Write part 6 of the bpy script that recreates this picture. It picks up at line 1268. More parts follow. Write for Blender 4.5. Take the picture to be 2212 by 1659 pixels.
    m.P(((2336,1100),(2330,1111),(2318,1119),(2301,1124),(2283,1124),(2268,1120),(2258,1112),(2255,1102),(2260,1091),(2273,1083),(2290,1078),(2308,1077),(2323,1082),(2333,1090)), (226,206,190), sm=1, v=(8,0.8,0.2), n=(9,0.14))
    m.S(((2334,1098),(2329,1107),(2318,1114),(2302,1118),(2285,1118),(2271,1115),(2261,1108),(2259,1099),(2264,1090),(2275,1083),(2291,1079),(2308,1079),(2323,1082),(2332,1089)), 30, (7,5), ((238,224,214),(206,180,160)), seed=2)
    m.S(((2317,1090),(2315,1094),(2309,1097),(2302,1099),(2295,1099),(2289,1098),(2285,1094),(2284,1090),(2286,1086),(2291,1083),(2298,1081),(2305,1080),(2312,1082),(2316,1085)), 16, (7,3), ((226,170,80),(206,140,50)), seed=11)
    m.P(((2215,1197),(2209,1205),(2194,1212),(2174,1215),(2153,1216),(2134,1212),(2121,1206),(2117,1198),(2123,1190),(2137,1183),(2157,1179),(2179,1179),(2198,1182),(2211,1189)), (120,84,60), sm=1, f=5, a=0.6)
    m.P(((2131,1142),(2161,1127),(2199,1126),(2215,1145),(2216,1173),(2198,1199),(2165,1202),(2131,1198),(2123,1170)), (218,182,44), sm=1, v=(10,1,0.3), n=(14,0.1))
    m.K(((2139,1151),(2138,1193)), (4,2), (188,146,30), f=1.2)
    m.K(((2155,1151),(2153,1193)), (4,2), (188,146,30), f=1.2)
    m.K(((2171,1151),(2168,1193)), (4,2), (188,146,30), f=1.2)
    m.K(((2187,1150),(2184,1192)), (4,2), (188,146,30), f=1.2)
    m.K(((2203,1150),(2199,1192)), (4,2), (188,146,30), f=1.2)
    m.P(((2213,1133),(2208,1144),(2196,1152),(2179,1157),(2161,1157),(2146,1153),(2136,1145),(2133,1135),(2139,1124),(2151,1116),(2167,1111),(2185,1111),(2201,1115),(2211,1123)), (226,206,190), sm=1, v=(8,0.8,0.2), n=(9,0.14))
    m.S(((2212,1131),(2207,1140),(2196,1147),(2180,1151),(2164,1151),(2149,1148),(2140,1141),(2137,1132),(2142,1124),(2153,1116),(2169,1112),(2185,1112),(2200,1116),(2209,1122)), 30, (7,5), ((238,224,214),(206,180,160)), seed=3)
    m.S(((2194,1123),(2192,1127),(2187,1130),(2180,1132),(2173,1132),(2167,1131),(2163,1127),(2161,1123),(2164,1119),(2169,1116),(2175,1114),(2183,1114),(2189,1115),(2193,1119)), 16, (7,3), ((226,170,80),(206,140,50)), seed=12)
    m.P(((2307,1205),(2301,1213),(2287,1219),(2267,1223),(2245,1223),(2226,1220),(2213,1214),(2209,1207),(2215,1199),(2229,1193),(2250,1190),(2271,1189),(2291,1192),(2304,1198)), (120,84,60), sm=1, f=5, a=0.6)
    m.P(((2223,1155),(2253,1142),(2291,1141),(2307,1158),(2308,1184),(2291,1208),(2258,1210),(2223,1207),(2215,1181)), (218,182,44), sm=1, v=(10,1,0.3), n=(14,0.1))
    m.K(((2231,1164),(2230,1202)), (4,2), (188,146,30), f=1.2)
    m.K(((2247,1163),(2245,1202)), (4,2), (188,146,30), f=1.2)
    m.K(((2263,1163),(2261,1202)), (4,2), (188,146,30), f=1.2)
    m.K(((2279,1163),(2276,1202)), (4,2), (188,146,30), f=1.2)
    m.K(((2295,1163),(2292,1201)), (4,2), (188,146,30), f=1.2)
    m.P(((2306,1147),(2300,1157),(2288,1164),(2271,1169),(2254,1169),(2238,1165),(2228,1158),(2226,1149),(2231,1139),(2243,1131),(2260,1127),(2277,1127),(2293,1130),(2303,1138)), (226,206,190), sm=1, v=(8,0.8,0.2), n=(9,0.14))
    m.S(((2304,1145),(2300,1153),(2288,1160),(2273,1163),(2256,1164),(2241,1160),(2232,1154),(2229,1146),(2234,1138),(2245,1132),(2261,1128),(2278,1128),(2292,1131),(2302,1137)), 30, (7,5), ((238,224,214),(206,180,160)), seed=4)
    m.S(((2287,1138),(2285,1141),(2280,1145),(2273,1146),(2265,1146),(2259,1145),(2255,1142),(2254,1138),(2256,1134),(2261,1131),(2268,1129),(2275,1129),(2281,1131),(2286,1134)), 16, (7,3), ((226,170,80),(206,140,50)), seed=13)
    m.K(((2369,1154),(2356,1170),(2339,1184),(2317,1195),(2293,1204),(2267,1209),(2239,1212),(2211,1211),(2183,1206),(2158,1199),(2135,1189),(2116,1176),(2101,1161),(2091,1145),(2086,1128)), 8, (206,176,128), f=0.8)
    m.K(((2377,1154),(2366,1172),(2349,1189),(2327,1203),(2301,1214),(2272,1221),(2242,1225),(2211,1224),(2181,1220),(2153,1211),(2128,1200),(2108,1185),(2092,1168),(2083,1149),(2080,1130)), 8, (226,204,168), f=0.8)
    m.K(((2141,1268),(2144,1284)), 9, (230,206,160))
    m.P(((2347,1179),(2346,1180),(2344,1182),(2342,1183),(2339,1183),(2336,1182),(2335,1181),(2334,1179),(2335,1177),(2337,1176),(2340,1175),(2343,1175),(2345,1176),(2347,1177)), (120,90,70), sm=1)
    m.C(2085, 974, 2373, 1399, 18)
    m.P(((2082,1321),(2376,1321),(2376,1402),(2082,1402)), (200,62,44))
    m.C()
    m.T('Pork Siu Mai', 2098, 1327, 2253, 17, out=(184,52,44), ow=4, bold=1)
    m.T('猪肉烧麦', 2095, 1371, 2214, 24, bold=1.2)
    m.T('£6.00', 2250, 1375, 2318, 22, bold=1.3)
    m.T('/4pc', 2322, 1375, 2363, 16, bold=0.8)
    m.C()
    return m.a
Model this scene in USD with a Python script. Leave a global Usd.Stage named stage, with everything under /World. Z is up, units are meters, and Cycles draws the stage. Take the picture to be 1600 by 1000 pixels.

-----

Exercise objective. Using the listing above, please repeat every entry exactly.

Answer in full.
Write part 6 of the bpy script that recreates this picture. It picks up at line 1268. More parts follow. Write for Blender 4.5. Take the picture to be 2212 by 1659 pixels.
    m.P(((2336,1100),(2330,1111),(2318,1119),(2301,1124),(2283,1124),(2268,1120),(2258,1112),(2255,1102),(2260,1091),(2273,1083),(2290,1078),(2308,1077),(2323,1082),(2333,1090)), (226,206,190), sm=1, v=(8,0.8,0.2), n=(9,0.14))
    m.S(((2334,1098),(2329,1107),(2318,1114),(2302,1118),(2285,1118),(2271,1115),(2261,1108),(2259,1099),(2264,1090),(2275,1083),(2291,1079),(2308,1079),(2323,1082),(2332,1089)), 30, (7,5), ((238,224,214),(206,180,160)), seed=2)
    m.S(((2317,1090),(2315,1094),(2309,1097),(2302,1099),(2295,1099),(2289,1098),(2285,1094),(2284,1090),(2286,1086),(2291,1083),(2298,1081),(2305,1080),(2312,1082),(2316,1085)), 16, (7,3), ((226,170,80),(206,140,50)), seed=11)
    m.P(((2215,1197),(2209,1205),(2194,1212),(2174,1215),(2153,1216),(2134,1212),(2121,1206),(2117,1198),(2123,1190),(2137,1183),(2157,1179),(2179,1179),(2198,1182),(2211,1189)), (120,84,60), sm=1, f=5, a=0.6)
    m.P(((2131,1142),(2161,1127),(2199,1126),(2215,1145),(2216,1173),(2198,1199),(2165,1202),(2131,1198),(2123,1170)), (218,182,44), sm=1, v=(10,1,0.3), n=(14,0.1))
    m.K(((2139,1151),(2138,1193)), (4,2), (188,146,30), f=1.2)
    m.K(((2155,1151),(2153,1193)), (4,2), (188,146,30), f=1.2)
    m.K(((2171,1151),(2168,1193)), (4,2), (188,146,30), f=1.2)
    m.K(((2187,1150),(2184,1192)), (4,2), (188,146,30), f=1.2)
    m.K(((2203,1150),(2199,1192)), (4,2), (188,146,30), f=1.2)
    m.P(((2213,1133),(2208,1144),(2196,1152),(2179,1157),(2161,1157),(2146,1153),(2136,1145),(2133,1135),(2139,1124),(2151,1116),(2167,1111),(2185,1111),(2201,1115),(2211,1123)), (226,206,190), sm=1, v=(8,0.8,0.2), n=(9,0.14))
    m.S(((2212,1131),(2207,1140),(2196,1147),(2180,1151),(2164,1151),(2149,1148),(2140,1141),(2137,1132),(2142,1124),(2153,1116),(2169,1112),(2185,1112),(2200,1116),(2209,1122)), 30, (7,5), ((238,224,214),(206,180,160)), seed=3)
    m.S(((2194,1123),(2192,1127),(2187,1130),(2180,1132),(2173,1132),(2167,1131),(2163,1127),(2161,1123),(2164,1119),(2169,1116),(2175,1114),(2183,1114),(2189,1115),(2193,1119)), 16, (7,3), ((226,170,80),(206,140,50)), seed=12)
    m.P(((2307,1205),(2301,1213),(2287,1219),(2267,1223),(2245,1223),(2226,1220),(2213,1214),(2209,1207),(2215,1199),(2229,1193),(2250,1190),(2271,1189),(2291,1192),(2304,1198)), (120,84,60), sm=1, f=5, a=0.6)
    m.P(((2223,1155),(2253,1142),(2291,1141),(2307,1158),(2308,1184),(2291,1208),(2258,1210),(2223,1207),(2215,1181)), (218,182,44), sm=1, v=(10,1,0.3), n=(14,0.1))
    m.K(((2231,1164),(2230,1202)), (4,2), (188,146,30), f=1.2)
    m.K(((2247,1163),(2245,1202)), (4,2), (188,146,30), f=1.2)
    m.K(((2263,1163),(2261,1202)), (4,2), (188,146,30), f=1.2)
    m.K(((2279,1163),(2276,1202)), (4,2), (188,146,30), f=1.2)
    m.K(((2295,1163),(2292,1201)), (4,2), (188,146,30), f=1.2)
    m.P(((2306,1147),(2300,1157),(2288,1164),(2271,1169),(2254,1169),(2238,1165),(2228,1158),(2226,1149),(2231,1139),(2243,1131),(2260,1127),(2277,1127),(2293,1130),(2303,1138)), (226,206,190), sm=1, v=(8,0.8,0.2), n=(9,0.14))
    m.S(((2304,1145),(2300,1153),(2288,1160),(2273,1163),(2256,1164),(2241,1160),(2232,1154),(2229,1146),(2234,1138),(2245,1132),(2261,1128),(2278,1128),(2292,1131),(2302,1137)), 30, (7,5), ((238,224,214),(206,180,160)), seed=4)
    m.S(((2287,1138),(2285,1141),(2280,1145),(2273,1146),(2265,1146),(2259,1145),(2255,1142),(2254,1138),(2256,1134),(2261,1131),(2268,1129),(2275,1129),(2281,1131),(2286,1134)), 16, (7,3), ((226,170,80),(206,140,50)), seed=13)
    m.K(((2369,1154),(2356,1170),(2339,1184),(2317,1195),(2293,1204),(2267,1209),(2239,1212),(2211,1211),(2183,1206),(2158,1199),(2135,1189),(2116,1176),(2101,1161),(2091,1145),(2086,1128)), 8, (206,176,128), f=0.8)
    m.K(((2377,1154),(2366,1172),(2349,1189),(2327,1203),(2301,1214),(2272,1221),(2242,1225),(2211,1224),(2181,1220),(2153,1211),(2128,1200),(2108,1185),(2092,1168),(2083,1149),(2080,1130)), 8, (226,204,168), f=0.8)
    m.K(((2141,1268),(2144,1284)), 9, (230,206,160))
    m.P(((2347,1179),(2346,1180),(2344,1182),(2342,1183),(2339,1183),(2336,1182),(2335,1181),(2334,1179),(2335,1177),(2337,1176),(2340,1175),(2343,1175),(2345,1176),(2347,1177)), (120,90,70), sm=1)
    m.C(2085, 974, 2373, 1399, 18)
    m.P(((2082,1321),(2376,1321),(2376,1402),(2082,1402)), (200,62,44))
    m.C()
    m.T('Pork Siu Mai', 2098, 1327, 2253, 17, out=(184,52,44), ow=4, bold=1)
    m.T('猪肉烧麦', 2095, 1371, 2214, 24, bold=1.2)
    m.T('£6.00', 2250, 1375, 2318, 22, bold=1.3)
    m.T('/4pc', 2322, 1375, 2363, 16, bold=0.8)
    m.C()
    return m.a
Model this scene in USD with a Python script. Leave a global Usd.Stage named stage, with everything under /World. Z is up, units are meters, and Cycles draws the stage. Take the picture to be 1600 by 1000 pixels.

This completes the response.